5. Mr. Chatterjee who appears for the appellant has referred us to a number of cases. The decision in Atul Chandra Sinha v. Kunja Behari Sinha (1918) 5 A.I.R. Cal. 457 has been distinguished and elaborately commented upon in . The other cases of which the decision in Fazlar Rahaman v. Abdul Samed (1926) 13 A.I.R. Cal. 981, may be taken as a type, proceed on the analogy of applications for 'making a decree final in a partition or mortgage suit. It has been held in Uma Charan v. Nibaran Chandra (1923) 10 A.I.R. Cal. 389 and also by the Judicial Committee in Jowad Hussain v. Gendan Singh (1926) 13 A.I.R. P.C. 93 that when a preliminary decree is affirmed in appeal, an application for making the decree final within three years from the date of the affirmance of the Appellate Court's judgment is within the prescribed period under Article 181, Lim. Act. I agree with Sir George Rankin in saying that the governing principle in such cases is, that only one decree can be made final and that is the decree of the Appellate Court. In cases therefore where an appeal has been taken from the trial Court's decision, it is the preliminary decree passed by the Appellate Court that can be made final and the right to apply to make the decree final would undoubtedly arise when the Appellate Court has affirmed the judgment of the trial Judge. This principle, in my opinion, is not applicable to the present case. Nothing here was dependent upon the affirmence of the trial Court's decision by the Appellate Court in order to entitle the appellant to pray for the relief which he now seeks. I am not also impressed by the decision of the Rangoon High Court Muthukarappan Chettyar v. Annamalai Chettyar (1933) 20 A.I.R. Rang. 180 to which our attention has been drawn by Mr. Chatterjee and which is to be found reported in Muthukarappan Chettyar v. Annamalai Chettyar (1933) 20 A.I.R. Rang. 180. The Rangoon High Court has followed the Madras and the Bombay view and has held that in case of an application for restitution it is Article 182 and not Article 181, Limitation Act that is applicable. That as I have said, is quite different from the view which has been consistently taken by this Court since 1908. I therefore agree with my Lord, the Chief Justice, and following the decisions in Saraj Bhusan v. Debendra Nath : AIR1932Cal308 and Hari Mohan Dalal v. Parmeswar Shahu : AIR1928Cal646 , hold that the application for restitution has been rightly held to be time-barred.

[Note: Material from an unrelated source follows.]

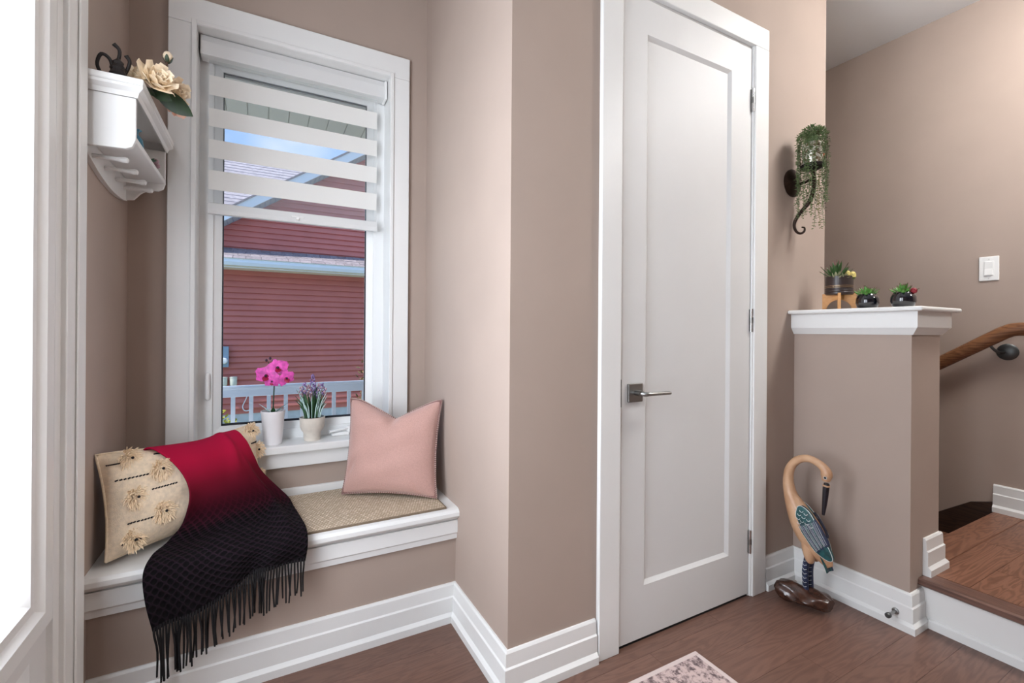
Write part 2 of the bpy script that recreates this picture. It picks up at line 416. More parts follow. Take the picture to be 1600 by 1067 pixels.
def wloc(o):
    l = Vector((0, 0, 0))
    while o is not None: l = l + o.location; o = o.parent
    return l
def tag(o, label=None, cat=None, group=None, kind=None):
    if label: o['label'] = label
    if cat: o['category'] = cat
    if group: o['group'] = group
    if kind: o['kind'] = kind
    return o
def empty(name, loc, label, cat, group=None, kind=None):
    o = bpy.data.objects.new(name, None); COL.objects.link(o); o.location = loc; o.empty_display_size = 0.05
    return tag(o, label, cat, group, kind)
def obj(name, mb, m, parent=None, origin=None, smooth=None, bevel=0, solid=0, sub=0, label=None, kind=None):
    me = bpy.data.meshes.new(name)
    off = wloc(parent) if parent is not None else Vector((0, 0, 0))
    o_loc = Vector((0, 0, 0))
    if origin is not None: o_loc = V3(origin) - off
    vs = [V3(v) - off - o_loc for v in mb.v]
    me.from_pydata([tuple(v) for v in vs], [], mb.f); me.update()
    if mb.uv:
        lay = me.uv_layers.new(name='cloth')
        for lp in me.loops: lay.data[lp.index].uv = mb.uv[lp.vertex_index]
    import bmesh
    bm = bmesh.new(); bm.from_mesh(me); bmesh.ops.recalc_face_normals(bm, faces=bm.faces); bm.to_mesh(me); bm.free()
    me.materials.append(MATS[m])
    if smooth is not None:
        for p in me.polygons: p.use_smooth = True
        me.set_sharp_from_angle(angle=R(smooth))
    o = bpy.data.objects.new(name, me); COL.objects.link(o); o.location = o_loc
    if parent is not None: o.parent = parent
    if bevel:
        md = o.modifiers.new('bevel', 'BEVEL'); md.width = bevel; md.segments = 2; md.limit_method = 'ANGLE'; md.angle_limit = R(40); md.use_clamp_overlap = True
    if solid:
        md = o.modifiers.new('solid', 'SOLIDIFY'); md.thickness = solid; md.offset = 0
    if sub:
        md = o.modifiers.new('sub', 'SUBSURF'); md.levels = sub; md.render_levels = sub
    return tag(o, label, None, None, kind)
def box(*a): return MB().box(*a)
def share(o, loc, parent, name=None):
    c = o.copy(); COL.objects.link(c); c.parent = parent; c.location = V3(loc)
    return c

# ------------------------------------------------------------------ planes of the place
XL, XJ, YW, YB, YD, XH, XHR, YHE, XF, ZC = -0.44, 0.682, 2.14, 1.725, 1.275, 2.21, 2.46, 0.828, 3.51, 3.02
ZL = 0.19        # landing height
OX0, OX1, OZ0, OZ1 = -0.233, 0.504, 0.672, 2.315     # window opening
DX0, DX1, DZ1 = 1.136, 1.868, 2.392                 # closet door slab
REAR = -4.2

# ---- floor: planks on a sub-floor
fl = obj('floor', box(XL - .3, 2.32, REAR, 2.5, -0.12, -0.012), 'wood_floor')
tag(fl, 'dark brown hardwood floor of wide planks across the entry', 'floor', kind='structure')
PW = 0.128
y = YB + 0.0
row = 0
rowy = []
yy = 1.207 + PW * 5
while yy > REAR:
    rowy.append(yy); yy -= PW
meshes = {}
for i, ytop in enumerate(rowy):
    rnd = random.Random(i * 17 + 3); x = XL - rnd.uniform(0.0, 1.1)
    if ytop - PW > 1.75: continue
    while x < 2.31:
        ln = rnd.choice((0.9, 1.2, 1.5)); x1 = min(x + ln, 2.305); x0 = max(x, XL)
        if x1 - x0 > 0.03:
            g = 0.0004
            obj('plank', box(x0 + g, x1 - g, ytop - PW + g, ytop - g, -0.012, 0.0), 'wood_floor', fl)
        x += ln

# ---- walls
def wall(name, mb, label, m='paint_wall'):
    o = obj(name, mb, m); return tag(o, label, 'wall', kind='structure')
wb = MB()
wb.box(XL - .3, OX0 - .02, YW, YW + .18, -0.1, ZC).box(OX1 + .02, 2.5, YW, YW + .18, -0.1, ZC)
wb.box(OX0 - .02, OX1 + .02, YW, YW + .18, -0.1, 0.64).box(OX0 - .02, OX1 + .02, YW, YW + .18, 2.335, ZC)
wall('wall_back', wb, 'beige painted wall around the window, behind the bench')
FD0, FD1, FDZ = 0.52, 1.49, 2.40      # front door opening in the left wall
wl_ = MB().box(XL - .16, XL, FD1, YW + .1, -0.1, ZC).box(XL - .16, XL, .40, FD0, -0.1, ZC).box(XL - .16, XL, FD0, FD1, FDZ, ZC)
wl_.box(XL - .16, XL, REAR, -.02, -0.1, ZC).box(XL - .16, XL, -.02, .40, -0.1, .4).box(XL - .16, XL, -.02, .40, 2.4, ZC)
wall('wall_left', wl_, 'beige painted wall on the left carrying the small white shelf')
wall('wall_return', MB().box(XJ, XJ + .11, YD, YW, 0, ZC), 'brightly lit beige wall return beside the pink cushion')
wc = MB().box(XJ + .11, DX0 - .022, YD, YD + .11, 0, ZC).box(DX1 + .022, XHR, YD, YD + .11, 0, ZC).box(DX0 - .022, DX1 + .022, YD, YD + .11, DZ1 + .022, ZC)
wall('wall_closet', wc, 'beige painted wall holding the tall white closet door')
wall('wall_stair', MB().box(XHR - .11, XHR, YD + .11, 4.2, -0.6, ZC).box(XHR, XF, 4.1, 4.2, -0.6, ZC), 'beige wall running back along the stairwell behind the closet')
wall('wall_right', box(XF, XF + .12, REAR, 4.2, -0.6, ZC), 'beige wall behind the handrail, with the light switch')
wall('wall_rear_added', box(XL - .16, XF + .12, REAR - .12, REAR, -0.1, ZC), 'added beige wall closing the hall behind the viewer against sky light')  # unseen wall added to shut sky light out of the hall
ce = obj('ceiling', box(XL - .3, XF + .12, REAR, 4.2, ZC, ZC + .25), 'paint_ceiling')
tag(ce, 'flat white ceiling above the stairs', 'ceiling', kind='structure')
hw = obj('wall_half', box(XH, XHR, YHE, YD, 0, 1.235), 'paint_wall')
tag(hw, 'low beige half wall with white ledge beside the crane figure', 'wall', kind='structure')

# ---- half wall ledge
ld = empty('trim_1', (2.33, 1.02, 1.15), 'white moulded ledge capping the half wall', 'ledge', kind='structure')
prof = [(0, 0), (.006, 0), (.026, .028), (.026, .03), (.028, .03), (.028, .092), (0, .092)]
a = MB()
a.run((XH, YD, 1.147), (XH, YHE, 1.147), prof, (-1, 0, 0), 0, 1)
a.run((XH, YHE, 1.147), (XHR, YHE, 1.147), prof, (0, -1, 0), 1, 1)
a.run((XHR, YHE, 1.147), (XHR, YD, 1.147), prof, (1, 0, 0), 1, 0)
obj('apron', a, 'paint_trim', ld)
obj('top_board', box(2.15, 2.512, 0.775, YD, 1.239, 1.256), 'paint_trim', ld, bevel=.006)

# ---- baseboards
BB = [(0, 0), (.027, 0), (.027, .026), (.017, .038), (.017, .094), (.0125, .099), (.0105, .14), (.006, .147), (0, .147)]
def bb(name, p0, p1, n, label, m0=0, m1=0, z=0):
    o = obj(name, MB().run((p0[0], p0[1], z), (p1[0], p1[1], z), BB, (n[0], n[1], 0), m0, m1), 'paint_trim')
    return tag(o, label, 'baseboard', kind='structure')
bb('baseboard_bench', (XL, YB), (XJ, YB), (0, -1), 'stepped white baseboard along the foot of the window bench', 0, -1)
bb('baseboard_return', (XJ, YB), (XJ, YD), (-1, 0), 'stepped white baseboard under the bright wall return', -1, 1)
bb('baseboard_closet', (XJ, YD), (DX0 - .11, YD), (0, -1), 'stepped white baseboard left of the closet door', 1, 0)
bb('baseboard_corner', (DX1 + .112, YD), (XH, YD), (0, -1), 'short white baseboard between closet door and half wall', 0, -1)
bb('baseboard_half', (XH, YD), (XH, YHE), (-1, 0), 'white baseboard of the half wall behind the crane', -1, 1)
bb('baseboard_end', (XH, YHE), (2.302, YHE), (0, -1), 'short white baseboard round the half wall end at floor level', 1, 0)
bb('baseboard_landing', (2.318, YHE), (XHR, YHE), (0, -1), 'small white baseboard piece standing on the landing edge', 0, 1, ZL)
bb('baseboard_right', (XF, .949), (XF, REAR), (-1, 0), 'white baseboard on the landing under the light switch', 0, 0, ZL)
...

6. A faint attempt has been made by the learned advocate for the appellant to induce us to hold that, at any rate, he was entitled to relief under Section 151, Civil P.C. As my Lord the Chief Justice has pointed out, the facts of this case are not such as would justify the Court in exercising its inherent powers. If the case according to the appellant does not come within the purview of Section 144 of the Code, it was open to him to seek his remedy by way of a separate suit. For these reasons I agree with my Lord the Chief Justice in the order that he has made.